EXERCISE DIRECTIONS >>
Each entry below must be repeated exactly, with pictures left out.

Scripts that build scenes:
====

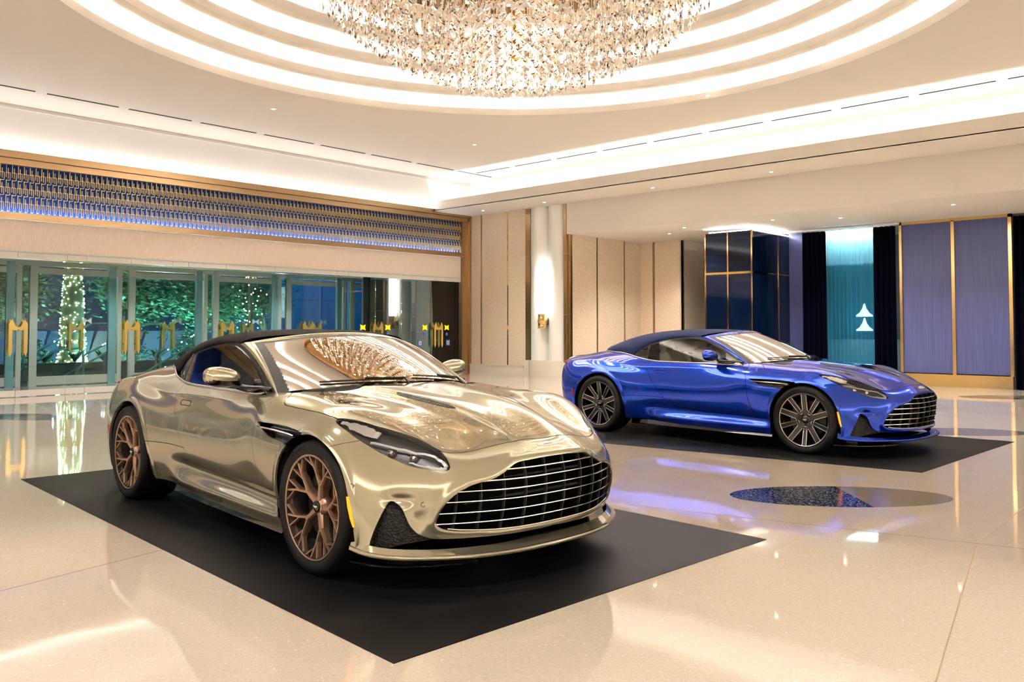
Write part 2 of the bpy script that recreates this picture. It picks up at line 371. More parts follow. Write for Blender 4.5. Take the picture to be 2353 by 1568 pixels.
# vestibule soffit and far-right bronze panels
box_struct('trim_6',(-12,WY+.3,2.92),(17.4,oy+.1,3.3),M_CEIL)
M_BRZ=mat('bronze_mirror',(.30,.24,.17),.25,1)
pn=thing('bronze_wall_panels','dark bronze mirrored panels behind the last glass door','panel',(0,0,0))
for x0,x1 in ((15.6,16.18),(16.19,16.75),(16.76,17.3)):
    for z0,z1 in ((.02,1.0),(1.01,1.86),(1.87,2.8)): obj('panel',MB().box((x0,20.4,z0),(x1,20.45,z1)).mesh('panel',M_BRZ),pn)
obj('panel_post',MB().box((15.5,20.2,0),(15.58,20.45,2.9)).mesh('panel_post',M_SLOT),pn)
# ---------------- back wall X = 17.7 ----------------
YC=14.25
struct('wall_back',MB().box((BX+.02,YC,0),(BX+.3,WY+.3,4.70)).mesh('wall_back',M_WALLP))
wb=bpy.data.objects['wall_back']
for y0,y1 in ((17.66,18.04),(16.60,17.60),(15.86,16.54)):
    obj('wall_panel',MB().box((BX-.03,y0,.29),(BX+.03,y1,4.68)).mesh('wall_panel',M_WALLP),wb)
for y0,y1,pol_ in ((17.60,17.66,0),(16.54,16.60,1)):
    obj('brass_strip',MB().box((BX-.015,y0,.29),(BX+.03,y1,4.68)).mesh('brass_strip',M_BRASS if not pol_ else M_BRASSP),wb)
struct('baseboard_back',MB().box((BX-.09,15.90,0),(BX+.02,18.04,.28)).box((BX-.11,15.90,.26),(BX+.02,18.04,.29)).mesh('baseboard_back',M_CREAM))
# brass reveals and fluted pair of pilasters
col=bpy.data.objects.new('trim_13',None); COL.objects.link(col); col['kind']='structure'; col.location=(BX,15.03,0)
def halfround(y0,y1,z0,z1,dep,mt,name):
    b=MB(); n=14; V=[]
    for z in (z0,z1):
        for i in range(n+1):
            t=i/n; V.append((-dep*math.sin(PI*t)**.6 if 0<t<1 else 0,y0+(y1-y0)*t,z))
    F=[(i,i+1,n+2+i,n+1+i) for i in range(n)]+[tuple(range(n+1))[::-1],tuple(range(n+1,2*n+2))]
    o=obj(name,b.add(V,F).mesh(name,mt),col); smoothby(o,40); return o
M_PIL=mat('pilaster_cream',(.84,.77,.68),.4); noisecol(M_PIL,40,(.91,.88,.84),(.95,.92,.88),.3,.7,2,stretch=(1,1,.02))
halfround(.01,.63,.45,4.68,.22,M_PIL,'pilaster'); halfround(-.60,-.01,.45,4.68,.22,M_PIL,'pilaster')
halfround(-.66,.70,0,.46,.36,M_CREAM,'plinth')
obj('side_plinth',MB().box((-.06,.70,0),(.02,.90,.45)).box((-.06,-.80,0),(.02,-.66,.45)).mesh('side_plinth',M_CREAM),col)
for z0,z1 in ((.46,1.70),(1.71,3.30),(3.31,4.68)):
    obj('brass_panel',MB().box((-.05,.64,z0),(.02,.83,z1)).mesh('brass_panel',M_BRASS),col)
    obj('brass_panel',MB().box((-.05,-.80,z0),(.02,-.71,z1)).mesh('brass_panel',M_BRASS),col)
    obj('brass_panel',MB().box((-.12,-.70,z0),(.02,-.61,z1)).mesh('brass_panel',M_BRASS),col)
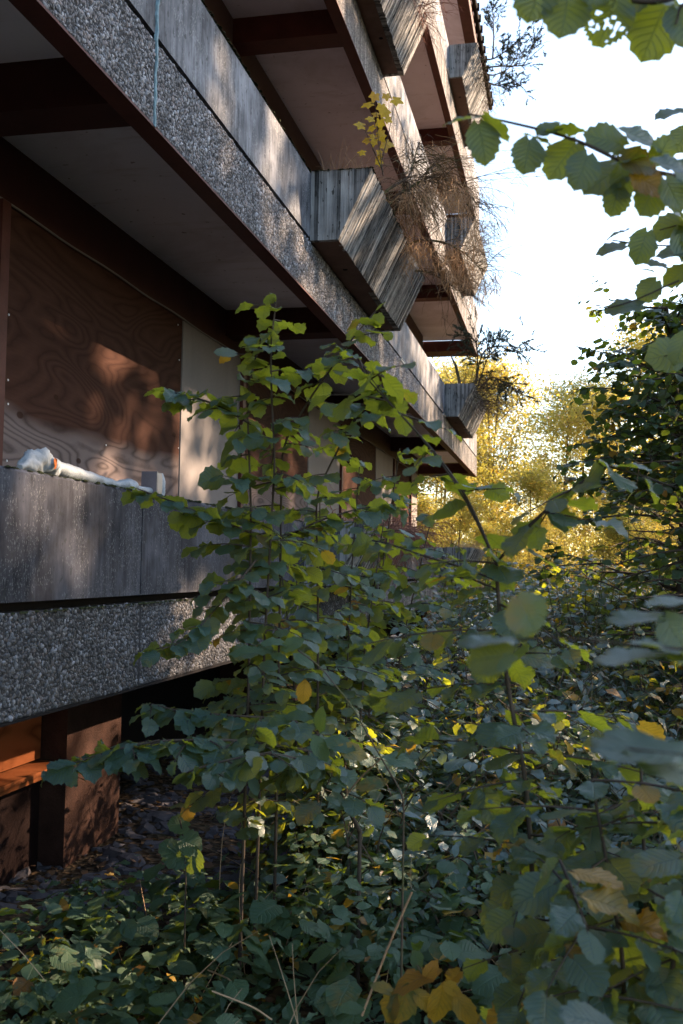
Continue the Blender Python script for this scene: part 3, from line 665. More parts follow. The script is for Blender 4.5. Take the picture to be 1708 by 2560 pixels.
for (x, y, H, ns, sp, sz, ag, lab) in ((-.45, 6.3, 1.45, 7, .42, .062, .05, 'rounded hazel bush in the middle of the thicket, behind the forked sapling'), (.15, 8.2, 1.85, 8, .5, .062, .10, 'taller hazel bush right of the forked sapling, below the golden trees'),
        (-.95, 10.6, 2.05, 8, .55, .062, .05, 'hazel bush standing against the lowest far planter'), (.62, 6.0, 1.3, 6, .4, .066, .22, 'yellowing hazel bush at the right, before the dark trees'), (-.2, 4.9, 1.05, 6, .34, .066, .12, 'low hazel bush in the foreground thicket, left of the lower right sapling')):
    hz = empty('hazel_bush', (x, y, 0.0), lab, 'bush'); f, w = Fol(), MB()
    for k in range(ns):
        a_ = k*2.4; P = np.array([(x, y, 0), (x+.12*math.cos(a_), y+.12*math.sin(a_), H*.4), (x+sp*.6*math.cos(a_), y+sp*.6*math.sin(a_), H*rng.uniform(.75, 1.0))]); stem(P, .007, .002)
        side_twigs(f, w, P, 17, sp*.8, sz, .042, 'h2' if y < 7 else 'h1', t0=.15, up=.12, droop=.3, agevar=ag)
    fin(f, w, hz, M['hazel'], M['bark'])

# --- low hazel by the wall foot with a level bough reaching left
hz = empty('hazel_shrub', (*at(900, 2080, 3.6)[:2], 0.0), 'low hazel with a level leafy bough reaching left across the dark basement', 'shrub')
f, w = Fol(), MB()
for P, n in ((pts((900, 2080, 3.6), (800, 1880, 3.4), (600, 1850, 3.2), (400, 1850, 3.05), (260, 1880, 3.0), (140, 1925, 2.95)), 22),
             (pts((900, 2080, 3.6), (820, 1920, 3.3), (680, 1880, 3.1), (560, 1900, 3.0), (470, 1930, 2.95)), 12),
             (pts((900, 2080, 3.6), (760, 1800, 3.4), (600, 1790, 3.3), (450, 1780, 3.3), (380, 1760, 3.3)), 12)):
    stem(P, .008, .0025)
    side_twigs(f, w, P, int(n*1.3), .19, .076, .032, 'h2', t0=.3, up=.05, droop=.35, agevar=.05, jitter=.28)
    leafy_twig(f, w, P[-3:], .076, .035, 'h2', start=.1, droop=.2, agevar=.0)
P = np.array([root((900, 2080), 3.6), at(900, 2080, 3.6)]); stem(P, .01, .008)
fin(f, w, hz, M['hazel'], M['bark'])

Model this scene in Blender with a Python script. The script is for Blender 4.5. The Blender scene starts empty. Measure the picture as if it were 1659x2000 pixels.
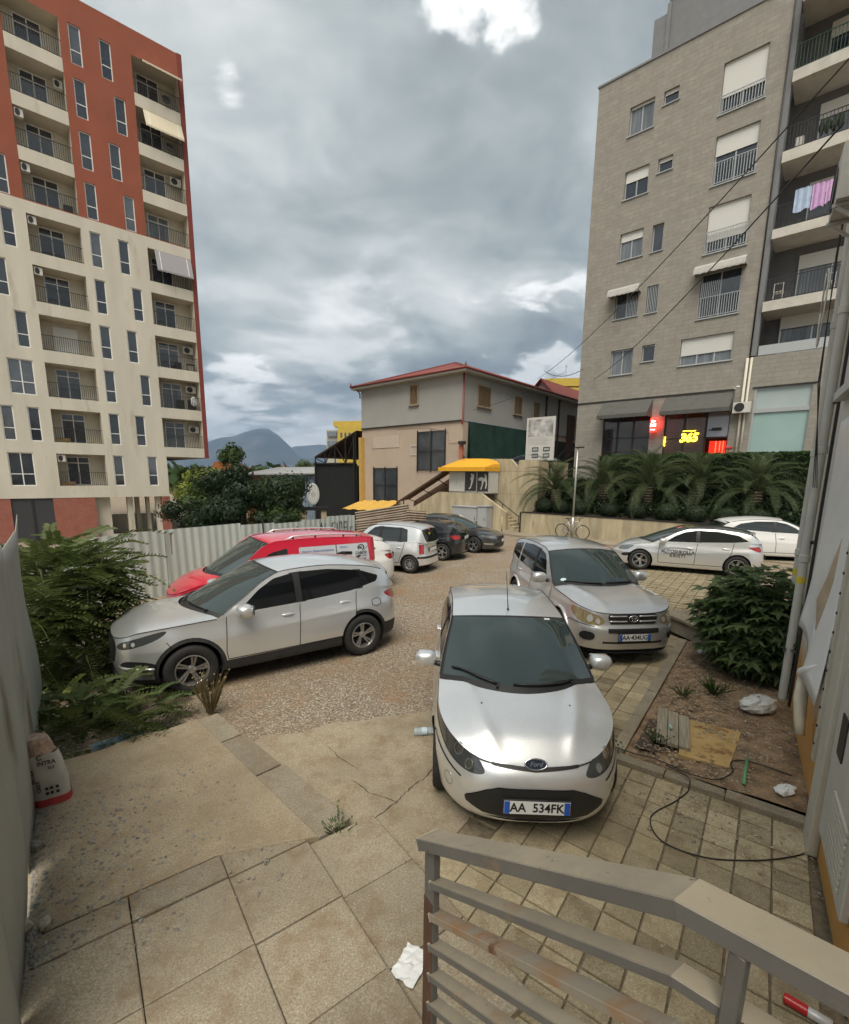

====

ANSWER TO THIS TASK >>
Write part 2 of the bpy script that recreates this picture. It picks up at line 371. More parts follow. Write for Blender 4.5. Take the picture to be 2353 by 1568 pixels.
# vestibule soffit and far-right bronze panels
box_struct('trim_6',(-12,WY+.3,2.92),(17.4,oy+.1,3.3),M_CEIL)
M_BRZ=mat('bronze_mirror',(.30,.24,.17),.25,1)
pn=thing('bronze_wall_panels','dark bronze mirrored panels behind the last glass door','panel',(0,0,0))
for x0,x1 in ((15.6,16.18),(16.19,16.75),(16.76,17.3)):
    for z0,z1 in ((.02,1.0),(1.01,1.86),(1.87,2.8)): obj('panel',MB().box((x0,20.4,z0),(x1,20.45,z1)).mesh('panel',M_BRZ),pn)
obj('panel_post',MB().box((15.5,20.2,0),(15.58,20.45,2.9)).mesh('panel_post',M_SLOT),pn)
# ---------------- back wall X = 17.7 ----------------
YC=14.25
struct('wall_back',MB().box((BX+.02,YC,0),(BX+.3,WY+.3,4.70)).mesh('wall_back',M_WALLP))
wb=bpy.data.objects['wall_back']
for y0,y1 in ((17.66,18.04),(16.60,17.60),(15.86,16.54)):
    obj('wall_panel',MB().box((BX-.03,y0,.29),(BX+.03,y1,4.68)).mesh('wall_panel',M_WALLP),wb)
for y0,y1,pol_ in ((17.60,17.66,0),(16.54,16.60,1)):
    obj('brass_strip',MB().box((BX-.015,y0,.29),(BX+.03,y1,4.68)).mesh('brass_strip',M_BRASS if not pol_ else M_BRASSP),wb)
struct('baseboard_back',MB().box((BX-.09,15.90,0),(BX+.02,18.04,.28)).box((BX-.11,15.90,.26),(BX+.02,18.04,.29)).mesh('baseboard_back',M_CREAM))
# brass reveals and fluted pair of pilasters
col=bpy.data.objects.new('trim_13',None); COL.objects.link(col); col['kind']='structure'; col.location=(BX,15.03,0)
def halfround(y0,y1,z0,z1,dep,mt,name):
    b=MB(); n=14; V=[]
    for z in (z0,z1):
        for i in range(n+1):
            t=i/n; V.append((-dep*math.sin(PI*t)**.6 if 0<t<1 else 0,y0+(y1-y0)*t,z))
    F=[(i,i+1,n+2+i,n+1+i) for i in range(n)]+[tuple(range(n+1))[::-1],tuple(range(n+1,2*n+2))]
    o=obj(name,b.add(V,F).mesh(name,mt),col); smoothby(o,40); return o
M_PIL=mat('pilaster_cream',(.84,.77,.68),.4); noisecol(M_PIL,40,(.91,.88,.84),(.95,.92,.88),.3,.7,2,stretch=(1,1,.02))
halfround(.01,.63,.45,4.68,.22,M_PIL,'pilaster'); halfround(-.60,-.01,.45,4.68,.22,M_PIL,'pilaster')
halfround(-.66,.70,0,.46,.36,M_CREAM,'plinth')
obj('side_plinth',MB().box((-.06,.70,0),(.02,.90,.45)).box((-.06,-.80,0),(.02,-.66,.45)).mesh('side_plinth',M_CREAM),col)
for z0,z1 in ((.46,1.70),(1.71,3.30),(3.31,4.68)):
    obj('brass_panel',MB().box((-.05,.64,z0),(.02,.83,z1)).mesh('brass_panel',M_BRASS),col)
    obj('brass_panel',MB().box((-.05,-.80,z0),(.02,-.71,z1)).mesh('brass_panel',M_BRASS),col)
    obj('brass_panel',MB().box((-.12,-.70,z0),(.02,-.61,z1)).mesh('brass_panel',M_BRASS),col)
Continue the Blender Python script for this scene: part 3, from line 665. More parts follow. The script is for Blender 4.5. Take the picture to be 1708 by 2560 pixels.
for (x, y, H, ns, sp, sz, ag, lab) in ((-.45, 6.3, 1.45, 7, .42, .062, .05, 'rounded hazel bush in the middle of the thicket, behind the forked sapling'), (.15, 8.2, 1.85, 8, .5, .062, .10, 'taller hazel bush right of the forked sapling, below the golden trees'),
        (-.95, 10.6, 2.05, 8, .55, .062, .05, 'hazel bush standing against the lowest far planter'), (.62, 6.0, 1.3, 6, .4, .066, .22, 'yellowing hazel bush at the right, before the dark trees'), (-.2, 4.9, 1.05, 6, .34, .066, .12, 'low hazel bush in the foreground thicket, left of the lower right sapling')):
    hz = empty('hazel_bush', (x, y, 0.0), lab, 'bush'); f, w = Fol(), MB()
    for k in range(ns):
        a_ = k*2.4; P = np.array([(x, y, 0), (x+.12*math.cos(a_), y+.12*math.sin(a_), H*.4), (x+sp*.6*math.cos(a_), y+sp*.6*math.sin(a_), H*rng.uniform(.75, 1.0))]); stem(P, .007, .002)
        side_twigs(f, w, P, 17, sp*.8, sz, .042, 'h2' if y < 7 else 'h1', t0=.15, up=.12, droop=.3, agevar=ag)
    fin(f, w, hz, M['hazel'], M['bark'])

# --- low hazel by the wall foot with a level bough reaching left
hz = empty('hazel_shrub', (*at(900, 2080, 3.6)[:2], 0.0), 'low hazel with a level leafy bough reaching left across the dark basement', 'shrub')
f, w = Fol(), MB()
for P, n in ((pts((900, 2080, 3.6), (800, 1880, 3.4), (600, 1850, 3.2), (400, 1850, 3.05), (260, 1880, 3.0), (140, 1925, 2.95)), 22),
             (pts((900, 2080, 3.6), (820, 1920, 3.3), (680, 1880, 3.1), (560, 1900, 3.0), (470, 1930, 2.95)), 12),
             (pts((900, 2080, 3.6), (760, 1800, 3.4), (600, 1790, 3.3), (450, 1780, 3.3), (380, 1760, 3.3)), 12)):
    stem(P, .008, .0025)
    side_twigs(f, w, P, int(n*1.3), .19, .076, .032, 'h2', t0=.3, up=.05, droop=.35, agevar=.05, jitter=.28)
    leafy_twig(f, w, P[-3:], .076, .035, 'h2', start=.1, droop=.2, agevar=.0)
P = np.array([root((900, 2080), 3.6), at(900, 2080, 3.6)]); stem(P, .01, .008)
fin(f, w, hz, M['hazel'], M['bark'])

Model this scene in Blender with a Python script. The script is for Blender 4.5. The Blender scene starts empty. Measure the picture as if it were 1659x2000 pixels.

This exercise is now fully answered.